There is no rush through this valley of grief. But know that you are never alone. He walks with us. He will not  leave us. He will see us through.

How?
Step by step.
Breath by breath.
Prayer by prayer.

1 response to “The Sting Is Real. It Is Not Forever.”

  1. Deb Mecartea

    A reader shared this with me after reading the poem and gave permission for me to share it anonymously. It was a gift to me, and I hope it is to you as well.

    You are there when I feel you;
    You are there when I don’t;
    When I bang my head against the wall, you are there;
    When I walk the dark road of sadness, you are there;
    The pain is here and more will come;
    But you are still here;
    As my world shrinks to a shriveled core; you still are here;
    The cut, the wound, the scar hurts in the now, and how;
    But still you remain, wrapped around me forevermore.

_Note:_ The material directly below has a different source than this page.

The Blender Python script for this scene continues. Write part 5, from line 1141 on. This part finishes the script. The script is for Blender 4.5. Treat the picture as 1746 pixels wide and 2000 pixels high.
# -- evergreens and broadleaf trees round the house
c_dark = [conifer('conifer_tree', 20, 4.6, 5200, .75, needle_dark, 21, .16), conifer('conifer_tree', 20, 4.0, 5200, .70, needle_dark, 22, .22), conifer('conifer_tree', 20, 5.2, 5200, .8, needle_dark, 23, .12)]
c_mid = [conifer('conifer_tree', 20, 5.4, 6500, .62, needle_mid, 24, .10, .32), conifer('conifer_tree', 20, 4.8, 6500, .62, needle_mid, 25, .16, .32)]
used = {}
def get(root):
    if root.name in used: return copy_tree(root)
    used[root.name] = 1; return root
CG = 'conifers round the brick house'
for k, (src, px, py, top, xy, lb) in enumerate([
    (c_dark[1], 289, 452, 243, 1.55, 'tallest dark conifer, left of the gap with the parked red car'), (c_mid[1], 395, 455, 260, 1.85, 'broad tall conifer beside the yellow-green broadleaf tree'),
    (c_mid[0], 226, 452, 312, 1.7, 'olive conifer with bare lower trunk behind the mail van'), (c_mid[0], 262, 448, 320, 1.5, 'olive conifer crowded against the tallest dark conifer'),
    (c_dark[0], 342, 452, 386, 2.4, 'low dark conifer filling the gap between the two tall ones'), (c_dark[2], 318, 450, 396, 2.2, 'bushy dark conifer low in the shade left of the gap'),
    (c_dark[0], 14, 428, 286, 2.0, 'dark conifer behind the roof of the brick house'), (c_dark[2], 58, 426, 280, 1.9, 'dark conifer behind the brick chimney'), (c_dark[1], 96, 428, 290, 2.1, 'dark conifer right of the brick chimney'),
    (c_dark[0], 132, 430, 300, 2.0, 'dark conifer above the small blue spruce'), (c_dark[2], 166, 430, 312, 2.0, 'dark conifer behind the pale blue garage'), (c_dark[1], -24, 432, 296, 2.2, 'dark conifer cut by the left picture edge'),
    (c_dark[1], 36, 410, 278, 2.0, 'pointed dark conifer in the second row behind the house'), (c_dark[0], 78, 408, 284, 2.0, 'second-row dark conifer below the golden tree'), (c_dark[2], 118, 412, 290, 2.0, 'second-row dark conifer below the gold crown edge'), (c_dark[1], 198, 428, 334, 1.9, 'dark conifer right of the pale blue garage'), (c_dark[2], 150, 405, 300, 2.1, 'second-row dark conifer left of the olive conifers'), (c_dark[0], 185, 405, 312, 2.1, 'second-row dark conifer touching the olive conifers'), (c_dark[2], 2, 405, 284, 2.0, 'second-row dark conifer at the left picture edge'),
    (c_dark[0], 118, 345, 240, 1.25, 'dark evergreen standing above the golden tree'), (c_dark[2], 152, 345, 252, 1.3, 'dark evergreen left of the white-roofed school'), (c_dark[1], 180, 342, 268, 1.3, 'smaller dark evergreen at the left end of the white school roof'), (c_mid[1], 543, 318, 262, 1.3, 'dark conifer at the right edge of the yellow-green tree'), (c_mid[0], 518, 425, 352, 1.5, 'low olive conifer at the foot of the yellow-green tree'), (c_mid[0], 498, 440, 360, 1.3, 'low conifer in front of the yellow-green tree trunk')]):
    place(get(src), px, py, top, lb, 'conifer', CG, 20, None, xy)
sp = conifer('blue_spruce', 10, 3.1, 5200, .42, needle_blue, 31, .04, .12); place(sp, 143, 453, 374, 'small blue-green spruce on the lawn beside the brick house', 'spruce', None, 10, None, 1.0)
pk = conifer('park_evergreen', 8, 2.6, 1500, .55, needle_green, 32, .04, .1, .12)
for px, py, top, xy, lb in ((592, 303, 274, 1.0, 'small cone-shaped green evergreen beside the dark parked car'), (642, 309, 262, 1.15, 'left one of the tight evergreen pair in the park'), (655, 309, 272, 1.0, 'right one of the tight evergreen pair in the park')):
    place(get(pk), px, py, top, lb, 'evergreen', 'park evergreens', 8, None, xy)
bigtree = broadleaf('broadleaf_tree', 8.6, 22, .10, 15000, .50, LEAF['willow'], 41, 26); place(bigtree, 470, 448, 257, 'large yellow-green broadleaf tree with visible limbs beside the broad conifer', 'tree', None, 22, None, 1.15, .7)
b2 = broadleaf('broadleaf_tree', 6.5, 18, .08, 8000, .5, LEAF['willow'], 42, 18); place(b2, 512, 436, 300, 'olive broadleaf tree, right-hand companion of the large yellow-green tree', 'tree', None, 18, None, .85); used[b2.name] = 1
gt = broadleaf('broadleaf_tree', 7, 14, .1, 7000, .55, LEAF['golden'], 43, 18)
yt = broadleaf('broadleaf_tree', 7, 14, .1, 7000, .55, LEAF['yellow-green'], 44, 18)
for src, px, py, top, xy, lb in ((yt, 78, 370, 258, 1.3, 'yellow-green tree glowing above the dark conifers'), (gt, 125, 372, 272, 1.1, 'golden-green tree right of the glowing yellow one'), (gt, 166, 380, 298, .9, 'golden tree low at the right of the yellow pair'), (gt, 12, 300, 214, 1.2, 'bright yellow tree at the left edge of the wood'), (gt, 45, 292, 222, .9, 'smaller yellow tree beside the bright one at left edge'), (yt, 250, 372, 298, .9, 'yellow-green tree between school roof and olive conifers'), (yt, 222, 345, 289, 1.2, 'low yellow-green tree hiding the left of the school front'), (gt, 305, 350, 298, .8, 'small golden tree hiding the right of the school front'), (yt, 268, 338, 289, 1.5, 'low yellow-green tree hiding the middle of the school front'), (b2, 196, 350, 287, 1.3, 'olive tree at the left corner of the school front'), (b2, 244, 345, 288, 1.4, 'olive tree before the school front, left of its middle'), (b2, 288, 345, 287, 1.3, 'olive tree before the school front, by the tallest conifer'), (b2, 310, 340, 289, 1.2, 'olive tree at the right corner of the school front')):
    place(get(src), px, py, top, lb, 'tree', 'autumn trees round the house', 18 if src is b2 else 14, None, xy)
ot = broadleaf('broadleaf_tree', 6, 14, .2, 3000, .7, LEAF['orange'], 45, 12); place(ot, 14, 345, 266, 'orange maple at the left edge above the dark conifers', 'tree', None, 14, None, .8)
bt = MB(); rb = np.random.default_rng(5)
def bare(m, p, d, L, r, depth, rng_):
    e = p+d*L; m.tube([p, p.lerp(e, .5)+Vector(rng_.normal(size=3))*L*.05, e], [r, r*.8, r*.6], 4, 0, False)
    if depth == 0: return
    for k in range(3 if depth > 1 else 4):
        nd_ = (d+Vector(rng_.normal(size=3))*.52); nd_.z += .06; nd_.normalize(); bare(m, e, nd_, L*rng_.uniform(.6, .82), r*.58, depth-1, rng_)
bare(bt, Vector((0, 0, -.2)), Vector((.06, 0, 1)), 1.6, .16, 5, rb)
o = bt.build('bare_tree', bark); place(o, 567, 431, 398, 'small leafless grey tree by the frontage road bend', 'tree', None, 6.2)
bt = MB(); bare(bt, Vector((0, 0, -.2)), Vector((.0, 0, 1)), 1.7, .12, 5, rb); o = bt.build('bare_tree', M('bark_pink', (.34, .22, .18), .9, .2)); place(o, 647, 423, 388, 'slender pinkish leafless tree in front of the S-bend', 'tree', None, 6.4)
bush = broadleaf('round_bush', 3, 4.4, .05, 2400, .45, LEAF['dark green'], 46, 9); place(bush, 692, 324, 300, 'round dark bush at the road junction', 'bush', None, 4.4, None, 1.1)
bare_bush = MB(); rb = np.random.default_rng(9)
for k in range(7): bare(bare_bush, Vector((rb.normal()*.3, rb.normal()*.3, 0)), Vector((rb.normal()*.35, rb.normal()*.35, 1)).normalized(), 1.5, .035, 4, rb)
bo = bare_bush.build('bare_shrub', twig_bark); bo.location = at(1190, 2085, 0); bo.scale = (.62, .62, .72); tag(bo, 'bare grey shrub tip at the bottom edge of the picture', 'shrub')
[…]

    As I child I danced among the flowers;
    As an adult I climbed and viewed the vistas;
    I saw the stars, the sun and moon rushing thru the heavens;
    Aging, I feel the seeping of vitality but not of hope;
    Not everything has a beginning and an end;
    The spark of life is like a burning ember in the night;
    But unlike a fire-flung spark, it will never end;
    Dancing thru time and space with its creator;
    In future peace, harmony and everlasting love.